Saturday, May 8, 2010

circa 2008.

I was browsing through all my picture folders on my laptop the other day, for some unknown reason. I stumbled upon lots of old photos--a few "oohs" and "awws", lots of smiles, infinite memories, but one picture stopped me in my tracks. It melted my heart. It made me a little nostalgic. It was a picture of Mason from the first day of November. His hair fell slightly over his eyebrows and his smile, oh that precious little smile. More of a smirk and a small replica of the real thing. It's his totally over the camera, but still willing to please you smile and he still does it. In fact he probably did it three times today. I hope he still will this November and many more.

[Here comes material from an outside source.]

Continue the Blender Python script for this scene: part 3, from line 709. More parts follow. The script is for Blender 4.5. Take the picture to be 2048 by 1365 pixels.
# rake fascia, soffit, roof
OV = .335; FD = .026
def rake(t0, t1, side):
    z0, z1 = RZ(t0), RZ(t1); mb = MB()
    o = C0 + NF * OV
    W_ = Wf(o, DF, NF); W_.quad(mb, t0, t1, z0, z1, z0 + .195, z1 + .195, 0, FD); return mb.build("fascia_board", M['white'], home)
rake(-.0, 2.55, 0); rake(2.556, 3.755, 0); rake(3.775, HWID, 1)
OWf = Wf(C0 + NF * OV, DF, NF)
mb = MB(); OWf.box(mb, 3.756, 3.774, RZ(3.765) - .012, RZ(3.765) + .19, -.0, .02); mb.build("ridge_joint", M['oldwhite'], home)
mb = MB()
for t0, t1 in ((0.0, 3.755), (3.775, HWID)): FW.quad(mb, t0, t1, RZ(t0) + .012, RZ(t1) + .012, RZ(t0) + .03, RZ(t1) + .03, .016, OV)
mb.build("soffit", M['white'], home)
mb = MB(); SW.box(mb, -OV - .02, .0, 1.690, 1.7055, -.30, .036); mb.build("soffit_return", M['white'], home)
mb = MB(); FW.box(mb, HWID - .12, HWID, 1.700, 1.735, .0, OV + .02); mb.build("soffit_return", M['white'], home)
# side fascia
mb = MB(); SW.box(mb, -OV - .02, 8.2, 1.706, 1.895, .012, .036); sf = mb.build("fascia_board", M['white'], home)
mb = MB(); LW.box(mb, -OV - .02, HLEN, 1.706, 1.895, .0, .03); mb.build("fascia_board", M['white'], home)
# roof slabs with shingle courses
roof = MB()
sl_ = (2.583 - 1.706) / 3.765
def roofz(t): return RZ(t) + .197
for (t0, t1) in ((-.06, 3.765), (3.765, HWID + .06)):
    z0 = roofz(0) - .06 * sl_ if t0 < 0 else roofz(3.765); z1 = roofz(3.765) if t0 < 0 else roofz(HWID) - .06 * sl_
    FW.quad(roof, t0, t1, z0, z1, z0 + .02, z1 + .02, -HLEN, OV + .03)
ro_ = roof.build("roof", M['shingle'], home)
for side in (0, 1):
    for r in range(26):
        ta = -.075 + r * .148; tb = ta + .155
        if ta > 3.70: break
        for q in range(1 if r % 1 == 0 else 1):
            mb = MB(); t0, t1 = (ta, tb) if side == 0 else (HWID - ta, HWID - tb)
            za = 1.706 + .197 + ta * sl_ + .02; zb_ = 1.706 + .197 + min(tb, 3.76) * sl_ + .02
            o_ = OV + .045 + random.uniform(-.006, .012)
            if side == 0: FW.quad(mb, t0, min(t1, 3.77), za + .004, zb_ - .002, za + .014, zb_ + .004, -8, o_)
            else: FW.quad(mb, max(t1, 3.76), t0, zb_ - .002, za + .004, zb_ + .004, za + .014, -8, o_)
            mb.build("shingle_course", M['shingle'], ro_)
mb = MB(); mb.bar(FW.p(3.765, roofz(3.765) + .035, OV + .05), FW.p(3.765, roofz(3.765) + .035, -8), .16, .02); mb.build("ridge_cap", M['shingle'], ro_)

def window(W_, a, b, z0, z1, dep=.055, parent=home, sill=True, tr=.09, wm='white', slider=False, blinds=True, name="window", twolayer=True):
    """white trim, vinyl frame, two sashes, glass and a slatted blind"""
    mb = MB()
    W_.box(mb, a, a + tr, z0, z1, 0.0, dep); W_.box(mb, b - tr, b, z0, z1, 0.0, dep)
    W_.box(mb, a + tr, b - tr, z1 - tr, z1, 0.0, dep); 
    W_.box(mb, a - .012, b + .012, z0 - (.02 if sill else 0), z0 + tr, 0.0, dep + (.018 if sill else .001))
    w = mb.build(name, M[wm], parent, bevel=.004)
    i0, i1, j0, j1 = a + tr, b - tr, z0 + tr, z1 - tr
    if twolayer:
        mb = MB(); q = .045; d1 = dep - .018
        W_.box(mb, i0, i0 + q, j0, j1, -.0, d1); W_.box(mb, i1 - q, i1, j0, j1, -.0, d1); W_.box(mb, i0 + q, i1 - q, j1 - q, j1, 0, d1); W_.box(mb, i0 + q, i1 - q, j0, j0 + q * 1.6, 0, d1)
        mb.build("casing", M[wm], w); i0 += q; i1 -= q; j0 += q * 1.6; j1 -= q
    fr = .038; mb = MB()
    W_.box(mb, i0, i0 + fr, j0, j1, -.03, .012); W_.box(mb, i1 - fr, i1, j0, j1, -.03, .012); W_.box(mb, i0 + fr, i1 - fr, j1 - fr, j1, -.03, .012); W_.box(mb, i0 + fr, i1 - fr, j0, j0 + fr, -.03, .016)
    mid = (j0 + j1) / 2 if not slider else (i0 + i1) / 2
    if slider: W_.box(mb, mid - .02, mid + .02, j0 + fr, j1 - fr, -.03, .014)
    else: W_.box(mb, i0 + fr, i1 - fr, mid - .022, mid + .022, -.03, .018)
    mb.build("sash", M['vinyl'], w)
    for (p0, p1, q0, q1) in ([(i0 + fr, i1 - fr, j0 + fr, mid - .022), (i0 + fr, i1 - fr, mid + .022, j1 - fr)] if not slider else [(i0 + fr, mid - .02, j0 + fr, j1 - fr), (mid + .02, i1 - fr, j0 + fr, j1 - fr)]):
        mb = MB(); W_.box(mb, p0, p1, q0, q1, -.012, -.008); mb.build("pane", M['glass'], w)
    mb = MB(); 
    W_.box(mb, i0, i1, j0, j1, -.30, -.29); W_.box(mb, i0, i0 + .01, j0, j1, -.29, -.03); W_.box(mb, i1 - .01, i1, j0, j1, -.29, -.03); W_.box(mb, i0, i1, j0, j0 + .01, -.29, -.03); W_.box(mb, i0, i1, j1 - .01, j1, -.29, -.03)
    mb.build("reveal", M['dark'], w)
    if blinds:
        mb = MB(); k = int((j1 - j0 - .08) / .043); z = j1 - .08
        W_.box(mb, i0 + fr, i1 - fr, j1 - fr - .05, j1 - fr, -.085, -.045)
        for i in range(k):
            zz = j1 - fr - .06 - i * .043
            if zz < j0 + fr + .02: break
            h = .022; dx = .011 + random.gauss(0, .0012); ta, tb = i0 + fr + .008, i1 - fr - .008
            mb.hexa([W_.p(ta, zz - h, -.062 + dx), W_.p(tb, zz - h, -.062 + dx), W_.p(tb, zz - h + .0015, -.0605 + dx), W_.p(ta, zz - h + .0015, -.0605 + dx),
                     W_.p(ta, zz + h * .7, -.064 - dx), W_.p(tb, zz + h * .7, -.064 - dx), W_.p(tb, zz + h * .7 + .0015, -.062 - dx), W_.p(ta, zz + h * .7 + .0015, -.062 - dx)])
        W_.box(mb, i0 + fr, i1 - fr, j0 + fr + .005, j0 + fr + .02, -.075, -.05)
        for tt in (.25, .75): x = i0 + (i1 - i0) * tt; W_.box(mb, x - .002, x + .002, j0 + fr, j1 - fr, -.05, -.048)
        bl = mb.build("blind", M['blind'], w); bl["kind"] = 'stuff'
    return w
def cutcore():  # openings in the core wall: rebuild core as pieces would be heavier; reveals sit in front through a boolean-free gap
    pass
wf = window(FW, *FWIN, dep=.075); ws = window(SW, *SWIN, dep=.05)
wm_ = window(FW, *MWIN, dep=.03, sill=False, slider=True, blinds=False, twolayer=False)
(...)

This picture is the last picture I see any remnants of a baby in Mason; he still had cherub cheeks and a baby face. I didn't remember him being turning in to a little boy, there was never one moment where I thought, that was it, he is grown out of a toddler. When I saw this picture, I scoured through the folders, by December his face had thinned and he acquired a familiar, yet totally different look. I knew then, this was his last picture as my little baby Mason. Before the hundreds of pictures of little kid Mason. As I stared at the picture I smiled and gazed in to his eyes through the computer screen. I tried to remember what his voice sounded like that day or the way his cheeks felt, because they looked so soft and so delicate.I eventually clicked the X and his last baby picture faded off the screen. At first I was sad, but then I remembered it was time to go pick him up from preschool and I couldn't wait to get out of the house to get him. To feel his cheeks and listen to his voice but especially to see his smile. His big kid cheeks and his big kid voice. And his same, phony, smile that I cannot get enough of.